Gran amigo, galante, gentil, en fin, un caballero; ajeno a envidias y recelos, siempre con la palabra justa a flor de labios, para no herir o, en todo caso, para ofrecer una mano.
Como si esto fuera poco, su exquisita sensibilidad le permitió transitar los caminos de la poesía. Y a veces, a hurtadillas, con algo de pibe avergonzado con cierta timidez, se permitía leernos un poema, o nos tiraba una hojita, diciéndonos, indefectiblemente: “leelo, a ver qué te parece”.
Seguramente, la mayoría de sus amigos lo conocimos más en su faceta de actor que como poeta, y es factible pensar que ahora todos lo lamentamos.

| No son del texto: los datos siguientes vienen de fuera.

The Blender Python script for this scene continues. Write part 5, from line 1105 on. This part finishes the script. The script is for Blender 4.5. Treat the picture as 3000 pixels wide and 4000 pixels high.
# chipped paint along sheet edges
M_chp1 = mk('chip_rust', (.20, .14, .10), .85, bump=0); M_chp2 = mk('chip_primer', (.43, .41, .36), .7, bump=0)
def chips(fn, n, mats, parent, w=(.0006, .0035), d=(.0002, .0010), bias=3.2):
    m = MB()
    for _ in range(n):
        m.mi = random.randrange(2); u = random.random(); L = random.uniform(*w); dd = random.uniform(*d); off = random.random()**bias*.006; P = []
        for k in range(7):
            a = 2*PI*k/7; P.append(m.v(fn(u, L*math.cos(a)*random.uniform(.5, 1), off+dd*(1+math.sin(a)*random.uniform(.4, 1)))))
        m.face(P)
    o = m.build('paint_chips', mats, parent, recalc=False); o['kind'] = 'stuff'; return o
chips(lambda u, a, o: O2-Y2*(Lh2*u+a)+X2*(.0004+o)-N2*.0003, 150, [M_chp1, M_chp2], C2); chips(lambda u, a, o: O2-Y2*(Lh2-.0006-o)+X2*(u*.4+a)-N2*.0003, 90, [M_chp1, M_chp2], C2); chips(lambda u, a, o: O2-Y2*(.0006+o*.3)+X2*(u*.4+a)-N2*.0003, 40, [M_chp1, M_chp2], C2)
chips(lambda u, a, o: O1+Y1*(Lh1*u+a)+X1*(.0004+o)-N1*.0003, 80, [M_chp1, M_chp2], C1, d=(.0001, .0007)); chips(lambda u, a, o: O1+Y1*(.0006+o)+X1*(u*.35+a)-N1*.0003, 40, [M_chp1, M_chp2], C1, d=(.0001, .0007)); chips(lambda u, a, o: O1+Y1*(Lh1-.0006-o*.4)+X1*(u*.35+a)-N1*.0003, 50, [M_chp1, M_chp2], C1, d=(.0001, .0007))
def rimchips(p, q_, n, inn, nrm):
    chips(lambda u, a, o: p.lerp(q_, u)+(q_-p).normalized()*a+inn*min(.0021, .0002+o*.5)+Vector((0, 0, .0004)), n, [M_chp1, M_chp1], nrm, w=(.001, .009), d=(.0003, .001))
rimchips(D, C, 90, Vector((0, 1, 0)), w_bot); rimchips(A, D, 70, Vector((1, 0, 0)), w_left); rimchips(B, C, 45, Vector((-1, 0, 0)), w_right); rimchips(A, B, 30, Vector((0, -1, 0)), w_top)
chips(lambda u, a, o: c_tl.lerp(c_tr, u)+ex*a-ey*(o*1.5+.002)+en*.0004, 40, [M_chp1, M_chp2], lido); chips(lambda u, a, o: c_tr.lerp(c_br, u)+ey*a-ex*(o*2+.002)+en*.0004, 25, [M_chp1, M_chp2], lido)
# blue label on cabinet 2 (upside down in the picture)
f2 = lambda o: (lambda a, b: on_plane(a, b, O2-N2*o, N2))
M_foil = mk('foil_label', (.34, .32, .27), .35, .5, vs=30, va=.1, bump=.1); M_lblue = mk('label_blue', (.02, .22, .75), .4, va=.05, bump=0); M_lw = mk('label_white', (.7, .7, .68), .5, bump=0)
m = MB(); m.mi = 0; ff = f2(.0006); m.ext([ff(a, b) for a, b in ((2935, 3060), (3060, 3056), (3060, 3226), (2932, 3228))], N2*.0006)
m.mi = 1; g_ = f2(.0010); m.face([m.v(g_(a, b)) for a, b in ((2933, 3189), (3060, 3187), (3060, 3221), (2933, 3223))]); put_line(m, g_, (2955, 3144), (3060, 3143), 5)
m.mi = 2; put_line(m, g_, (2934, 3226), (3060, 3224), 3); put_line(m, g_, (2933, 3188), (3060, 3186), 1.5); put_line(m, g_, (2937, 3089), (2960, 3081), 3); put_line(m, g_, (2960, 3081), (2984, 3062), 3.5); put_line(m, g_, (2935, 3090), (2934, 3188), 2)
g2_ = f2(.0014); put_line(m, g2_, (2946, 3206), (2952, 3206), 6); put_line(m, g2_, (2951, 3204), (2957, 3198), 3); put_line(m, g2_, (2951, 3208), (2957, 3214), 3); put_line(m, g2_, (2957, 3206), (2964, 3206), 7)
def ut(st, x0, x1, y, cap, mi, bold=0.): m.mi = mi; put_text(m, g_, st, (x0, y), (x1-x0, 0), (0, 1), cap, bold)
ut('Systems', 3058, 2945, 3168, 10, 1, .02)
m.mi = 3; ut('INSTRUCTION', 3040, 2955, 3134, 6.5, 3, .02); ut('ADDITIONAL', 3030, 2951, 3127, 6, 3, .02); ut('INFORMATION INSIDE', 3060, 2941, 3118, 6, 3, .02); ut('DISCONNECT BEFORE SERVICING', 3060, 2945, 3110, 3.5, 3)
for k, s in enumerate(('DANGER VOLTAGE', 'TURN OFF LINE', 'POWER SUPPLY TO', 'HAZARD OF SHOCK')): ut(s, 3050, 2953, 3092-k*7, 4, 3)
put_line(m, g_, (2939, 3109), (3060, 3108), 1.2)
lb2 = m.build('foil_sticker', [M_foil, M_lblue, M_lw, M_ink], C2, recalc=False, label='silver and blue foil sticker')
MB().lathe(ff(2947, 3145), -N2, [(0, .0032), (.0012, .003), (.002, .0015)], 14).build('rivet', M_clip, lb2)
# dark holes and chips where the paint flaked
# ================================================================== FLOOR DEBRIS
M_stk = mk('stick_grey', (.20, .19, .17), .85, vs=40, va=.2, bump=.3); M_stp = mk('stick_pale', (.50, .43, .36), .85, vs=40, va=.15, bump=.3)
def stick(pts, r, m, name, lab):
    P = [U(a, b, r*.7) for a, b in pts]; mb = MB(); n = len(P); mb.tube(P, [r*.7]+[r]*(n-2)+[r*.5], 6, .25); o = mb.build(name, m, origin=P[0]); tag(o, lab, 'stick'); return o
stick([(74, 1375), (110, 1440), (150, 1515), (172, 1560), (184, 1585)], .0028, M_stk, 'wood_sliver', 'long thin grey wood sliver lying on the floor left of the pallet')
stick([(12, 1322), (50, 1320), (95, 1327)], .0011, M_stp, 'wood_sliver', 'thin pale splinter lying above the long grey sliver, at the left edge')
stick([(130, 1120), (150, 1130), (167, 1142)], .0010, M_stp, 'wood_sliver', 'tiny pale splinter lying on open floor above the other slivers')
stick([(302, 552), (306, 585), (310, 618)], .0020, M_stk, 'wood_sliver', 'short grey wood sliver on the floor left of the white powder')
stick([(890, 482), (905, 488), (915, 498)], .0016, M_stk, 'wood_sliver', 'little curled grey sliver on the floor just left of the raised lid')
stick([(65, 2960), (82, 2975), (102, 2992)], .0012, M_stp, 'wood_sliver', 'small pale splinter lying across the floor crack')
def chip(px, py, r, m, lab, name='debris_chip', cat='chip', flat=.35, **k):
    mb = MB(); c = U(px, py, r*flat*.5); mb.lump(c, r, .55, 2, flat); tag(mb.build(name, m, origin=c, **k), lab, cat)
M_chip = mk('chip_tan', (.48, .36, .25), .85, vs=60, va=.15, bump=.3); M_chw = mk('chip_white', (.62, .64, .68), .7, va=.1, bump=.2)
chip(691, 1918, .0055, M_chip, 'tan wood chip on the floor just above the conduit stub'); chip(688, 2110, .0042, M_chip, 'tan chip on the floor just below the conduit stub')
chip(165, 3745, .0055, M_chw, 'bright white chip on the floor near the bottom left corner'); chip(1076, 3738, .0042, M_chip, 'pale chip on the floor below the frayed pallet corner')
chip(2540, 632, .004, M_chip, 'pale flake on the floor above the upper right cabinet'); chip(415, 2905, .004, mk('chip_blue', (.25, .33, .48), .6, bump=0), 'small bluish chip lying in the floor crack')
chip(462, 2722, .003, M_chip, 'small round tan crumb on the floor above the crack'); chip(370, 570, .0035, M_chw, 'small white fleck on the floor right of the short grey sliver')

También es cierto que alcanzó a obtener en vida premios y reconocimientos, pero seguíamos visualizándolo como actor.
Y ahora, aquí, hoy… el no está para decirle que tal vez no lo habíamos apreciado en la verdadera dimensión de todas sus potencialidades creativas, de su abierta sensibilidad, de su corazón de poeta.
Por eso, si se nos permite, con todo respeto y cariño, estimados lectores, los invitamos a abrir la tapa de este libro, a levantar el telón, y entonces, seguramente, las luces del interior, entre página y página, los llevarán del primero al último acto por los vericuetos de la fina y sutil poesía de Augusto.